● **Work instructions**: Repeat the material exactly, every line of it.

● **Available data**:
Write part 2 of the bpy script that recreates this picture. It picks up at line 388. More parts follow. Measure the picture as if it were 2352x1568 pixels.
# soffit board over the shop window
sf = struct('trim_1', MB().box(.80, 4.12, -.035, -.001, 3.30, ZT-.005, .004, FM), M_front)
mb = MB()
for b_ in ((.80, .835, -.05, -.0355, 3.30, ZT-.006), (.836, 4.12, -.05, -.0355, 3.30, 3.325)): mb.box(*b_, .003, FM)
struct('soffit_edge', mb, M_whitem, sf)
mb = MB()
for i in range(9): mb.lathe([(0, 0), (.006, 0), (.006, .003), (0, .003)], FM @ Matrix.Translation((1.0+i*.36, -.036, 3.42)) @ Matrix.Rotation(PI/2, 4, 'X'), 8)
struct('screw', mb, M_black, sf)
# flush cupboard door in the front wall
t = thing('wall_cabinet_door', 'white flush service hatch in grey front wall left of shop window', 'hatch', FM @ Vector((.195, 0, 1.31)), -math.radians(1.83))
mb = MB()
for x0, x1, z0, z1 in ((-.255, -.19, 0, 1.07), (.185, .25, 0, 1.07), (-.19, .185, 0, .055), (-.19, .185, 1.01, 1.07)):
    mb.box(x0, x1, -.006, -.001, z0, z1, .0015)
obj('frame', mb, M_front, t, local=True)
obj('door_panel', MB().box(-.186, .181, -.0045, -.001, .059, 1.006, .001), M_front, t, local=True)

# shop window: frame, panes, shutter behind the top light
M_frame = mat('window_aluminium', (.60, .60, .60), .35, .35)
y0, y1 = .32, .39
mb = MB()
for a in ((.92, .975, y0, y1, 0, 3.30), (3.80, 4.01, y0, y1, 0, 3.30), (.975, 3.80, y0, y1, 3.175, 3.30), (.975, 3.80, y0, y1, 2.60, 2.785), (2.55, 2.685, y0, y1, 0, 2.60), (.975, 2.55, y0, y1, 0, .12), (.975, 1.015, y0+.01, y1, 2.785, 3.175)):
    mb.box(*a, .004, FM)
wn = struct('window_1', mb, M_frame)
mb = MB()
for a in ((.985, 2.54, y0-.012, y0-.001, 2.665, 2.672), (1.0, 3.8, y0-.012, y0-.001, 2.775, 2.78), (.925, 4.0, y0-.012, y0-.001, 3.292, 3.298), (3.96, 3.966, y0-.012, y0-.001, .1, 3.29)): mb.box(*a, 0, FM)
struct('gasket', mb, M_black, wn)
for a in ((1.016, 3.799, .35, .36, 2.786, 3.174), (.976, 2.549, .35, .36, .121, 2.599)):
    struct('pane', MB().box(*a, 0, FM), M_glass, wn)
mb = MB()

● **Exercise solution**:
Write part 2 of the bpy script that recreates this picture. It picks up at line 388. More parts follow. Measure the picture as if it were 2352x1568 pixels.
# soffit board over the shop window
sf = struct('trim_1', MB().box(.80, 4.12, -.035, -.001, 3.30, ZT-.005, .004, FM), M_front)
mb = MB()
for b_ in ((.80, .835, -.05, -.0355, 3.30, ZT-.006), (.836, 4.12, -.05, -.0355, 3.30, 3.325)): mb.box(*b_, .003, FM)
struct('soffit_edge', mb, M_whitem, sf)
mb = MB()
for i in range(9): mb.lathe([(0, 0), (.006, 0), (.006, .003), (0, .003)], FM @ Matrix.Translation((1.0+i*.36, -.036, 3.42)) @ Matrix.Rotation(PI/2, 4, 'X'), 8)
struct('screw', mb, M_black, sf)
# flush cupboard door in the front wall
t = thing('wall_cabinet_door', 'white flush service hatch in grey front wall left of shop window', 'hatch', FM @ Vector((.195, 0, 1.31)), -math.radians(1.83))
mb = MB()
for x0, x1, z0, z1 in ((-.255, -.19, 0, 1.07), (.185, .25, 0, 1.07), (-.19, .185, 0, .055), (-.19, .185, 1.01, 1.07)):
    mb.box(x0, x1, -.006, -.001, z0, z1, .0015)
obj('frame', mb, M_front, t, local=True)
obj('door_panel', MB().box(-.186, .181, -.0045, -.001, .059, 1.006, .001), M_front, t, local=True)

# shop window: frame, panes, shutter behind the top light
M_frame = mat('window_aluminium', (.60, .60, .60), .35, .35)
y0, y1 = .32, .39
mb = MB()
for a in ((.92, .975, y0, y1, 0, 3.30), (3.80, 4.01, y0, y1, 0, 3.30), (.975, 3.80, y0, y1, 3.175, 3.30), (.975, 3.80, y0, y1, 2.60, 2.785), (2.55, 2.685, y0, y1, 0, 2.60), (.975, 2.55, y0, y1, 0, .12), (.975, 1.015, y0+.01, y1, 2.785, 3.175)):
    mb.box(*a, .004, FM)
wn = struct('window_1', mb, M_frame)
mb = MB()
for a in ((.985, 2.54, y0-.012, y0-.001, 2.665, 2.672), (1.0, 3.8, y0-.012, y0-.001, 2.775, 2.78), (.925, 4.0, y0-.012, y0-.001, 3.292, 3.298), (3.96, 3.966, y0-.012, y0-.001, .1, 3.29)): mb.box(*a, 0, FM)
struct('gasket', mb, M_black, wn)
for a in ((1.016, 3.799, .35, .36, 2.786, 3.174), (.976, 2.549, .35, .36, .121, 2.599)):
    struct('pane', MB().box(*a, 0, FM), M_glass, wn)
mb = MB()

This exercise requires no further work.